Sin embargo, su ascenso al trono se vio marcado no solo por el magnicidio cometido sino también por la sombra de la ilegitimidad que procedía del hecho de que el nuevo rey procedía de una rama bastarda, como hijo de Alfonso XI y de su amante Leonor de Guzmán.

Varios pretendientes salieron a la palestra para enfrentarse al nuevo monarca, indicando que un bastardo no debería estar enarbolando el poder real y que ellos, como descendientes legítimos de anteriores reyes castellanos, tenían un mejor derecho al trono que Pedro I había dejado vacante, como lo hicieron los reyes de Portugal y Aragón, por ejemplo.
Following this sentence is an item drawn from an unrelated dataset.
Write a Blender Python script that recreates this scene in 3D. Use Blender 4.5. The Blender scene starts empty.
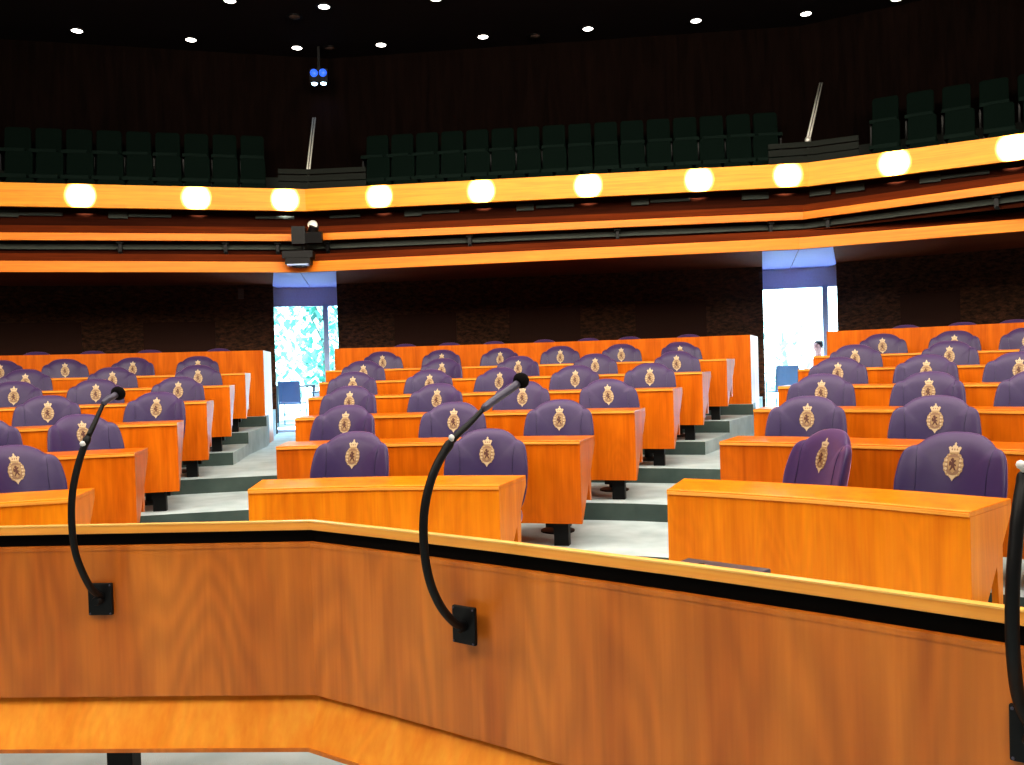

Sin embargo, cuando fallece asesinado Pedro I, existían varias princesas que podían considerarse como depositarias de la legitimidad real: las hijas que Pedro I tuvo con la noble castellana María de Padilla.


La historia de los amores de Pedro I y María de Padilla conforma uno de esos relatos que alimentan las leyendas. El historial matrimonial del monarca, ciertamente, alimenta este componente legendario. Su primera esposa fue Blanca de Borbón, con la que se casó en 1353.

Sin embargo, apenas un par de días después de la boda, Pedro la abandonó declarando que no deseaba volver a verla nunca más y, en el  contexto de graves luchas por el poder en Castilla, la abandonada  reina sería encerrada sucesivamente en varios castillos y tenida bajo  custodia, hasta que fue asesinada poco tiempo después, supuestamente por orden del propio Pedro.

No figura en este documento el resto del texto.